Siempre que la Comunidad vuelve al Señor, hace suya la súplica del discípulo anónimo: “¡Señor, enséñanos a orar” (Lc 11,1). Y Jesús, maestro de oración, continúa contestando: “Cuando oréis, decid: Abbá, Padre”.

Cuando oramos, aunque lo hagamos dentro de nuestro corazón, nunca estamos aislados ni somos huérfanos, porque somos en todo momento miembros de la familia del Señor. En la oración común se ve claramente, además del misterio de la filiación, el de la fraternidad.

Las Comunidades de Sant'Egidio que hay por el mundo se reúnen en los distintos lugares que destinan a la oración y presentan al Señor las esperanzas y los dolores de los hombres y mujeres “vejados y abatidos” de los que habla el Evangelio (Mt 9,37). En aquella gente de entonces se incluyen los habitantes de las ciudades contemporáneas, los pobres que son marginados de la vida, todos aquellos que esperan que alguien les contrate (cfr. Mt 20).

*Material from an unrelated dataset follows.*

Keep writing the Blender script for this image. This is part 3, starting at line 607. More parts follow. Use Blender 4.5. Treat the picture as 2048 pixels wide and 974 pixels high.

La oración común recoge el grito, la aspiración, el deseo de paz, de curación, de sentido de la vida y de salvación que hay en los hombres y las mujeres de este mundo. La oración nunca es vacía. Sube incesante al Señor para que el llanto se transforme en alegría, la desesperación en felicidad, la angustia en esperanza y la soledad en comunión. Y para que el Reino de Dios llegue pronto a los hombres.